Climate Change Mitigation and Adaptation through Conservation Agriculture and Precise Nutrient Management in Current and Future Cereal-based Cropping Systems of the Indo Gangetic Plains

The project aims to quantify the soil and environmental health indicators under conservation agriculture and precise nutrient management to develop strategies to counteract the changing weather conditions, degrading resource use bases on a long-term basis for a sustainable agricultural production and environment system.

IPNI-2013-IND-520

25 Mar 2015

2014 Annual Interpretive Summary


The soil organic carbon (SOC) dynamics and changes in SOC stock has significance with respect to climate change mitigation and sustainability of agricultural production systems. The present study in its final year measured on-site SOC content and its spatial distribution in the Upper Gangetic Plain (UGP) zone of India to establish the cause-effect relationship between agro-ecological characteristics, prevailing crop management practices, and SOC stock. The Northern Gangetic Plains of India covers 37 districts of the State of Uttar Pradesh and two districts of the State of Uttarakhand. The UGP covers five National Agricultural Research Project (NARP) zones including the Bhabar and Tarai zone (BTZ), Mid-western Plain zone (MWPZ), Western Plain zone (WPZ), Southwestern Plain zone (SWPZ), and Central Plain zone (CPZ). Over 70% of the geographical area of the region is cultivated with a cropping intensity of 146%. Nearly 65% of the cultivated area of the region is irrigated. This zone falls under semi-arid to sub-humid climatic conditions, with mean annual rainfall between 595 and 1400 mm. The topography is fairly level to very gently sloping (0 to 3% slope). The soils of this zone are generally deep (>1 m depth) alluvial loams. In general, soils are neutral in pH and have moderate clay and low organic carbon content.
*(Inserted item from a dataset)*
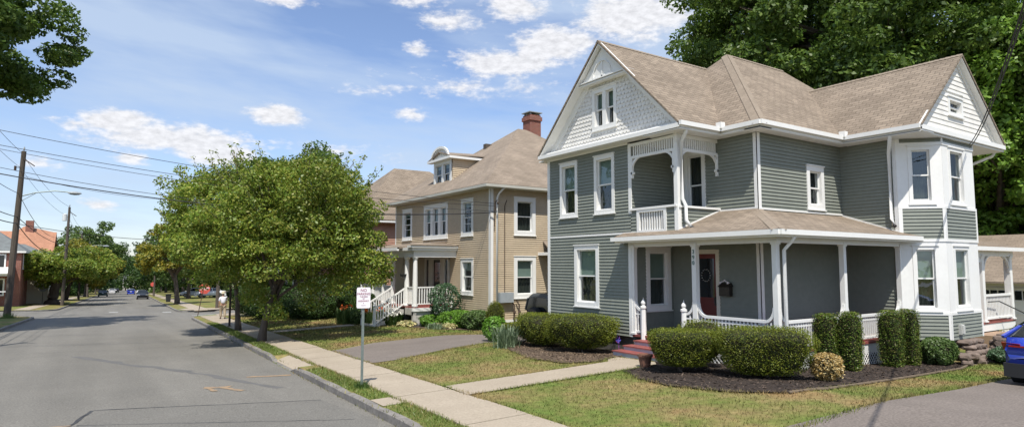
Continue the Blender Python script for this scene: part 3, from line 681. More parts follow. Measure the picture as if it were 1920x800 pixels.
# walls
w = B()
clap(w, fF, YI, YL, ZB, 6.24, hF)                                    # front, beside the balcony
clap(w, fF, YB, YI, 3.48, 4.16, [(12.36, 13.40, 3.5, 4.16)])         # balcony parapet
clap(w, fB, XF, XI, 3.48, 4.13)
clap(w, fI, YS, YI, 0, 6.24, hI + [(11.97, 12.87, .5, 2.96)])
clap(w, FY(YI), XF, XI, 0, 6.24, hYi)
clap(w, fS, XI, XW, 0, 6.24, hS)
clap(w, fW, YW, YS, 0, 6.24)
w.build('clapboard_wall', siding, gh)
bw = B()                                                            # hidden sides and back, plus foundation
bw.box(XF + .03, XR, YL - .03, YL, ZB, 6.3); bw.box(XR - .03, XR, 9.8, YL, ZB, 6.3)
bw.build('rear_wall', siding, gh)
fo = B(); fo.box(XF + .06, XF + .3, YI, YL, -.8, ZB + .02); fo.box(XF + .06, XR, YL - .3, YL - .06, -.9, ZB + .02); fo.box(XI, XW, YS + .06, YS + .2, -.8, .3)
fo.box(19.75, 23.2, YW + .1, YW + .4, -.8, ZB + .05); fo.box(XR - .3, XR - .05, YW + .5, YL, -.8, ZB)
fo.build('foundation', found, gh)
# trim: corner boards, belt, frieze
t = B()
for y0, y1 in ((YL - .12, YL + .02), (YI - .0, YI + .13)): fF.box(t, y0, y1, 0, .03, ZB, 6.24 if y0 > 15 else 3.3)
fF.box(t, YI - .03, YI + .09, 0, .03, 4.05, 6.2)
t.box(XF + .001, XF + .10, YL + .0, YL + .03, ZB, 6.2)
fF.box(t, 13.2, YL - .12, 0, .032, 3.44, 3.50)
fF.box(t, YB - .03, YB + .1, 0, .035, 3.40, 6.25); fB.box(t, XF - .03, XF + .1, 0, .034, 3.4, 6.25)
fI.box(t, YS - .03, YS + .1, 0, .03, 3.9, 6.2); fS.box(t, XI - .03, XI + .1, 0, .031, 3.9, 6.2)
fI.box(t, YS - .03, YS + .1, 0, .03, .5, 3.1); fS.box(t, XI - .03, XI + .1, 0, .031, .5, 3.1)
fW.box(t, YW - .02, YW + .1, 0, .03, 3.45, 6.2)
fF.box(t, YI + .1, YL, 0, .05, 6.18, 6.32)
t.build('trim', white, gh)
# main roofs
def zmain(d): return 6.40 + d * .918
er = .02
rf = B()
# hip front and long sides, ridge along X
PK = (18.85, 14.16, 10.12); PR = (22.2, 14.16, 10.12)
e1, e2, e3, e4 = (14.80, 10.13, 6.40), (24.7, 10.13, 6.40), (24.7, 18.19, 6.40), (14.80, 18.19, 6.40)
rf.slab([e1, e2, PR, PK], .07); rf.slab([e4, e1, PK], .07); rf.slab([e3, e4, PK, PR], .07); rf.slab([e2, e3, PR], .07)
rf.build('main_roof', shingle, gh)
g1 = B(); gx0 = 13.06
g1.slab([(gx0, 11.42, 6.40), (18.6, 11.42, 6.40), (18.6, 14.68, 9.64), (gx0, 14.68, 9.64)], .07)
g1.slab([(gx0, 14.68, 9.64), (18.6, 14.68, 9.64), (18.6, 17.94, 6.40), (gx0, 17.94, 6.40)], .07)
g1.build('front_gable_roof', shingle, gh)
g2 = B(); gy0 = 7.90
g2.slab([(18.93, gy0, 6.44), (18.93, 13.2, 6.44), (21.84, 13.2, 8.93), (21.84, gy0, 8.93)], .07)
g2.slab([(21.84, gy0, 8.93), (21.84, 13.2, 8.93), (24.75, 13.2, 6.44), (24.75, gy0, 6.44)], .07)
g2.build('side_gable_roof', shingle, gh)
cp = B()
def cap(p, q, A, C_, w_=.15, b=None):
    # shingle cap folded over the edge p-q; A and C_ are points on the two roof planes
    b = b or cp; p, q = V(*p), V(*q); e = (q - p).normalized(); n = max(2, int((q - p).length / .15))
    for S in (A, C_):
        S = V(*S) - p; d = (S - e * S.dot(e)).normalized(); nn = e.cross(d); nn = nn if nn.z > 0 else -nn
        for i in range(n):
            a, c = p + (q - p) * (i / n), p + (q - p) * ((i + 1) / n); o1, o2 = nn * .010 + V(0, 0, .004), nn * .022 + V(0, 0, .004)
            b.quad(a + o1, c + o2, c + o2 + d * w_, a + o1 + d * w_); b.quad(c + o2, c + o1, c + o1 + d * w_, c + o2 + d * w_)
        b.quad(p + nn * .018 + d * w_, q + nn * .018 + d * w_, q - nn * .002 + d * w_, p - nn * .002 + d * w_)
cap(e1, PK, e4, e2, .21); cap(PK, PR, e1, e4, .13); cap((gx0, 14.68, 9.64), (18.3, 14.68, 9.64), (gx0, 11.42, 6.4), (gx0, 17.94, 6.4), .12); cap((21.84, gy0, 8.93), (21.84, 12.8, 8.93), (18.93, gy0, 6.44), (24.75, gy0, 6.44), .12)
cp.build('ridge_cap', capm2, gh)
# soffits
so_ = B()
so_.box(14.80, 24.7, 10.13, YS + .05, 6.22, 6.26); so_.box(14.80, XI + .05, 10.13, 11.5, 6.215, 6.255)
so_.box(13.10, XI + .05, 11.42, YB + .9, 6.21, 6.25); so_.box(XF - .02, XI, YB, YI + .1, 6.19, 6.24)
so_.box(18.93, XW + .1, 7.92, YS, 6.225, 6.265); so_.box(18.93, 24.75, 7.96, 10.3, 6.205, 6.245); so_.box(XR - .05, 24.75, 9, 18, 6.2, 6.24); so_.box(13.3, 24.7, YL, 18.19, 6.2, 6.24)
so_.build('soffit', white, gh)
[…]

An Area Spread Index (ASI) approach was used to collect soil samples from the NGP areas supporting pre-dominant cropping systems. Exponential ordinary kriging was found to be the most suitable geo-statistical model for developing SOC surface maps of the UGP. Predicted surface maps indicated that 43.7% of the UGP area had 0.5 to 0.6% SOC, while the rest of the area was equally distributed with higher (0.61 to 0.75%) and lower (<0.5%) SOC content. Averaged across cropping systems, maximum SOC content was recorded in BTZ, followed by CPZ, MWPZ, WPZ, and SWPZ. The SOC stock was above the optimum threshold (>12.5 t C/ha) in 97.8%, 57.6% and 46.4% of areas within the BTZ, CPZ and MWPZ, respectively. Only 9.8% and 0.4% of the area within WPZ and SWPZ had SOC stock above the threshold value. The variation in SOC stock was attributed largely to carbon addition through crop biomass and organic recycling, cropping systems, tillage intensity, crop/residue cover and land use efficiency, nutrient use pattern, soil texture, ground water quality, and the prevailing ecosystem. Adoption of conservation agriculture, balanced and integrated nutrient application to crops, inclusion of legumes in cropping systems and agro-forestry were suggested measures for enhancing SOC stock in the region.